══ Raw data ══

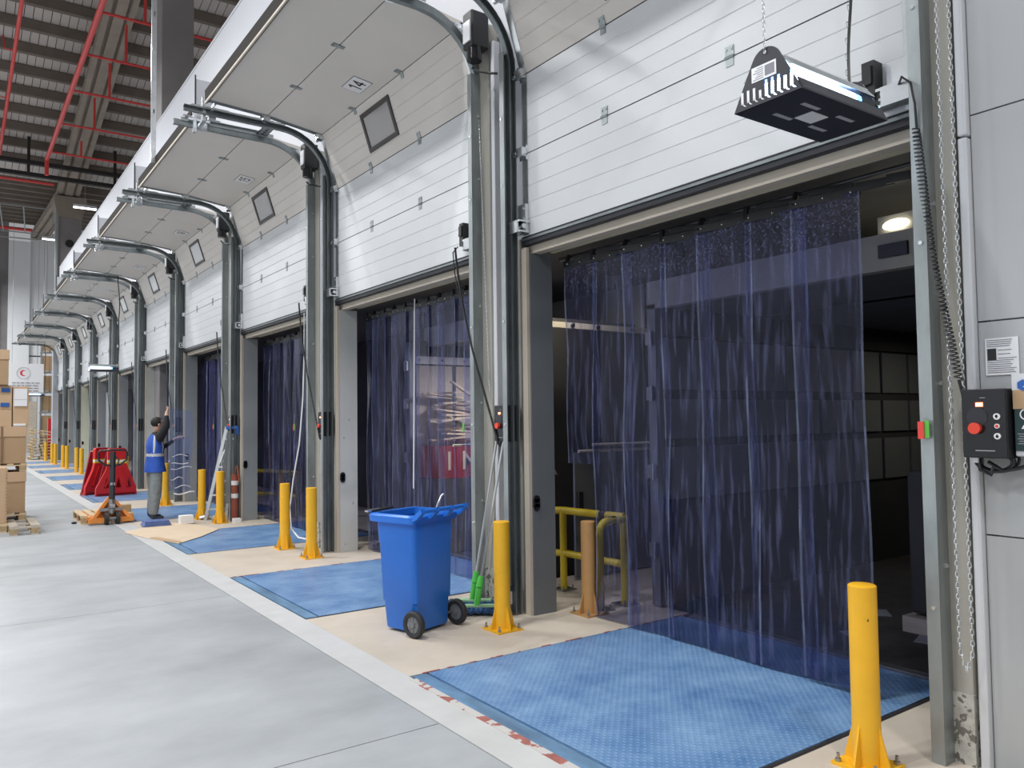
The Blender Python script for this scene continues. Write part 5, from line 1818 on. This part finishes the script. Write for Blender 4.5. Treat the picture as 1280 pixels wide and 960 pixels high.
tag(MB().box(3.90, 4.02, 13.62, 13.74, 0.0, 0.07).build('white_piece', 'white_card'), 'small white block on the floor at the foot of the banded post', 'block')

# ================================================================== CARTON STACKS AT THE LEFT


def carton(x0, x1, y0, y1, z0, z1, lab, mt='cardboard', stickers=(), tape=True, lid=False):
    t = thing('carton', ((x0 + x1) / 2, (y0 + y1) / 2, z0), lab, 'box', 'cartons stacked at the left')
    MB().box(x0, x1, y0, y1, z0, z1).build('body', mt, t, bevel=0.006)
    if lid:
        MB().box(x0 - 0.012, x1 + 0.012, y0 - 0.012, y1 + 0.012, z1 - 0.17, z1 + 0.004).build('lid', 'cardboard_light', t, bevel=0.005)
    if tape:
        xm = x0 + (x1 - x0) * 0.58
        MB().box(xm - 0.018, xm + 0.018, y0 - 0.016, y0 + 0.3, z0, z1 + 0.006).build('tape', 'tape_brown', t)
    for (a, b, c, d, m_) in stickers:
        MB().box(a, b, y0 - 0.020, y0 - 0.001, c, d).build('sticker', m_, t)
    return t


Y0 = 16.5
pallet('pallet', 0.20, 1.10, Y0, Y0 + 1.1, 0.0, 'wooden pallet on the floor under the left carton stack', nb=5)
carton(0.22, 1.08, Y0, Y0 + 1.05, 0.146, 0.86, 'large brown carton at the bottom of the left stack, banded with tape', lid=True)
pallet('pallet', 0.20, 1.10, Y0, Y0 + 1.1, 0.87, 'wooden pallet between the two large cartons of the left stack', nb=5)
carton(0.22, 1.08, Y0, Y0 + 1.05, 1.016, 1.66, 'large brown carton second from the bottom of the left stack', lid=True)
carton(0.26, 0.86, Y0, Y0 + 0.8, 1.668, 1.965, 'plain brown carton on the second large carton of the left stack', 'cardboard_light')
carton(0.26, 0.86, Y0 + 0.02, Y0 + 0.8, 1.97, 2.40, 'brown carton with two blue stickers in the left stack', 'cardboard_light',
       [(0.70, 0.83, 2.28, 2.35, 'label_blue'), (0.69, 0.82, 2.02, 2.09, 'label_blue')])
carton(0.875, 1.12, Y0 + 0.02, Y0 + 0.8, 1.668, 2.38, 'brown carton with white delivery sheets at the right of the left stack', 'cardboard_light', [(0.89, 1.09, 2.15, 2.34, 'label_white'), (0.89, 1.09, 2.03, 2.145, 'label_white'), (0.89, 1.07, 1.68, 1.72, 'label_white')], tape=False)
carton(0.26, 0.80, Y0 - 0.05, Y0 + 0.8, 2.405, 3.02, 'tall dark brown carton on the very top of the left stack', 'cardboard', [(0.52, 0.62, 2.72, 2.86, 'label_white')], tape=False, lid=True)
cz_ = carton(0.05, 0.73, 14.9, 15.6, 0.146, 1.02, 'pale corrugated carton cut by the left edge of the photo', 'cardboard_light', tape=False)
m = MB()
for i in range(16):
    m.box(0.705, 0.735, 14.893, 14.90, 0.17 + 0.052 * i, 0.19 + 0.052 * i)
m.build('edge_flutes', 'cardboard', cz_)
pallet('pallet', 0.0, 0.74, 14.88, 15.65, 0.0, 'wooden pallet under the pale carton at the left edge', nb=4)

# ================================================================== FAR END
fr = random.Random(21)
for i in range(9):
    dx = fr.uniform(-0.1, 0.1)
    tz = 0.145 * i
    p = pallet('pallet', 3.10 + dx, 4.15 + dx, 44.6, 45.6, tz if i < 7 else tz + 0.10, 'stacked wooden pallet, number %d up in the far pile before the white banner' % (i + 1) if False else
               '%s pallet up in the pile at the far end of the docks' % ORD[i], 'pallets piled at the far end', nb=5)
    if i >= 7:
        p.rotation_euler.y = 0.18
rk = thing('pallet_rack', (5.1, 60, 0), 'tall rack of brown cartons at the far end beside the banner', 'rack')
for x in (4.68, 5.62):
    MB().box(x - 0.05, x + 0.05, 59.4, 59.5, 0, 7.6).build('upright', 'steel_grey', rk)
for i in range(6):
    MB().box(4.6, 5.7, 59.38, 59.5, 1.3 * i + 1.12, 1.3 * i + 1.2).build('shelf_beam', 'truck_orange' if i > 9 else 'steel_grey', rk)
for i in range(6):
    z = 1.22 + 1.3 * (i - 1) if i else 0.0
    for j in range(2):
        t = thing('carton', (4.9 + 0.47 * j, 60, z), 'brown carton on the %s level of the far rack, %s one' % (ORD[i], 'left' if j == 0 else 'right'), 'box', 'cartons in the far rack')
        MB().box(4.70 + 0.46 * j, 5.14 + 0.46 * j, 59.45, 60.4, z + 0.10, z + 1.05).build('body', 'cardboard', t)
        MB().box(4.72 + 0.46 * j, 5.12 + 0.46 * j, 59.42, 60.4, z + 0.001, z + 0.10).build('pallet_base', 'wood_grey', t)
bn = thing('banner', (3.82, 58.2, 4.6), 'white banner with a red crescent in a ring and four grey text lines, far end', 'banner')
MB().box(2.95, 4.72, 58.2, 58.23, 3.52, 5.55).build('cloth', 'label_white', bn)
mm = MB()
cx, czz, yb = 3.62, 4.95, 58.19
A = [(cx + 0.19 * math.cos(a), czz + 0.19 * math.sin(a)) for a in [PI / 4 + (2 * PI - PI / 2) * i / 16 for i in range(17)]]
Bp = [(cx + 0.075 + 0.145 * math.cos(a), czz + 0.145 * math.sin(a)) for a in [PI / 3.1 + (2 * PI - 2 * PI / 3.1) * i / 16 for i in range(17)]]
va = [mm.bm.verts.new((x, yb, z)) for x, z in A]
vb = [mm.bm.verts.new((x, yb, z)) for x, z in Bp]
for i in range(16):
    mm.face([va[i], va[i + 1], vb[i + 1], vb[i]])
mm.build('crescent', 'crescent_red', bn)
mm = MB()
mm.tube([(cx, 58.19, czz)] and [(cx + 0.36 * math.cos(a), 58.19, czz + 0.36 * math.sin(a)) for a in [2 * PI * i / 28 for i in range(28)]], 0.012, 4, True)
mm.build('ring', 'label_grey', bn)
mm = MB()
for i in range(4):
    x = 3.02
    while x < 4.45 - 0.1 * i:
        L_ = fr.uniform(0.14, 0.34)
        mm.box(x, min(x + L_, 4.5), 58.18, 58.2, 4.30 - 0.17 * i, 4.36 - 0.17 * i)
        x += L_ + 0.06
mm.build('text_lines', 'label_grey', bn)
for x in (3.0, 4.68):
    MB().cyl((x, 58.21, 5.55), (x, 58.21, 14.5), 0.01, n=5).build('cord', 'steel_grey', bn)
tag(MB().box(3.55, 4.2, 56, 57.2, 0, 3.1).build('clad_post', 'wood_grey'), 'brown speckled clad pillar below the white banner', 'pillar')
hc = thing('hose_cabinet', (4.05, 47.5, 1.2), 'red fire hose cabinet at the far end of the dock wall', 'cabinet')
MB().box(4.0, 4.14, 46.6, 46.9, 0.75, 2.0).build('body', 'red_plastic', hc)
MB().box(4.01, 4.13, 46.58, 46.6, 0.80, 1.95).build('door', 'red_plastic', hc)
MB().box(4.0, 4.14, 46.6, 46.9, 0.0, 0.75).build('stand', 'red_dark', hc)

# ================================================================== ROOF PIPES, TRAYS, LAMPS
pp = thing('sprinkler_main', (3.3, 28, 13.6), 'thick red sprinkler main pipe under the roof with side branches', 'pipe')
MB().cyl((3.3, 8, 13.62), (3.3, 40.6, 13.62), 0.085, n=12).build('main', 'red_pipe', pp, smooth=True)
MB().cyl((3.3, 40.6, 13.66), (3.3, 40.6, 12.9), 0.085, n=12).build('drop', 'red_pipe', pp, smooth=True)
for y in (15.6, 18.8, 20.9, 25.2, 28.4, 31.8, 35.6, 39.6):
    MB().cyl((3.3, y, 13.70), (9.0, y, 13.70), 0.045, n=8).build('branch', 'red_pipe', pp, smooth=True)
    MB().cyl((4.55 + 0.0 * y, y, 13.70), (4.55, y, 15.0 if y < 36 else 14.4), 0.045, n=8).build('riser', 'red_pipe', pp, smooth=True)
pl_ = thing('sprinkler_line', (1.62, 36, 15), 'thin red sprinkler line at the top left corner under the roof', 'pipe')
MB().cyl((1.70, 20, 16.6), (1.62, 43.5, 14.35), 0.07, n=10).build('main', 'red_pipe', pl_, smooth=True)
for y in (33.4, 37.4, 41.0):
    z = 16.6 - (y - 20) * 2.25 / 23.5
    MB().tube([(1.66, y, z), (1.35, y, z + 0.05), (1.30, y + 0.2, z + 0.6)], 0.03, 6).build('drop_arm', 'red_pipe', pl_, smooth=True)
for i, (y, z, xa, xb, r) in enumerate(((45.2, 13.75, -6, 4.0, 0.07), (60.0, 14.45, -6, 4.1, 0.11))):
    t = thing('sprinkler_cross_pipe', (0, y, z), ['thin red pipe crossing behind the cable trays', 'red pipe crossing near the end wall'][i], 'pipe')
    MB().cyl((xa, y, z), (xb, y, z), r, n=8).build('pipe', 'red_pipe', t, smooth=True)
ty = thing('cable_tray', (0, 42, 13.5), 'pair of long black cable trays crossing under the roof', 'cable tray')
for z, yy_ in ((13.78, 42.0), (13.30, 42.3)):
    MB().box(-8, 10, yy_ - 0.12, yy_ + 0.12, z - 0.10, z + 0.08).build('tray', 'tray_black', ty)
for x in (-4.6, -1.6, 2.7, 6.3):
    MB().box(x - 0.06, x + 0.06, 42.05, 42.17, 13.3, 15.0).build('hanger', 'tray_black', ty)
t = thing('steel_trusses', (0, 52, 13.5), 'thin pale steel tubes hanging near the end wall', 'tube')
for z, y in ((13.6, 50.0), (13.2, 55), (12.9, 55.3)):
    MB().cyl((-6, y, z), (4.1, y, z), 0.035, n=6).build('tube', 'reveal_mid', t)
for x in (0.5, 1.9, 3.0):
    MB().cyl((x, 50, 13.6), (x + 0.4, 55, 13.2), 0.035, n=6).build('strut', 'reveal_mid', t)
for i, (y, z) in enumerate(((42.3, 12.05), (50.8, 12.1))):
    t = thing('roof_lamp', (5.0, y, z), ['bright linear roof lamp seen above the dock wall', 'smaller linear roof lamp seen beside the far column'][i], 'lamp', 'roof lamps above the dock wall')
    x = 5.05 if i == 0 else 4.45
    MB().box(x - 0.5, x + 0.5, y - 0.12, y + 0.12, z, z + 0.12).build('housing', 'conduit_white', t)
    MB().box(x - 0.48, x + 0.48, y - 0.11, y + 0.11, z - 0.03, z).build('diffuser', 'lamp_diffuser', t)
    MB().cyl((x, y, z + 0.12), (x, y, z + 1.8), 0.01, n=5).build('cord', 'steel_grey', t)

═══

# Task objective
Leave the pictures out and reproduce exactly the lines from the top of the listing above through the line with "banded post', 'block')".

# Written solution
The Blender Python script for this scene continues. Write part 5, from line 1818 on. This part finishes the script. Write for Blender 4.5. Treat the picture as 1280 pixels wide and 960 pixels high.
tag(MB().box(3.90, 4.02, 13.62, 13.74, 0.0, 0.07).build('white_piece', 'white_card'), 'small white block on the floor at the foot of the banded post', 'block')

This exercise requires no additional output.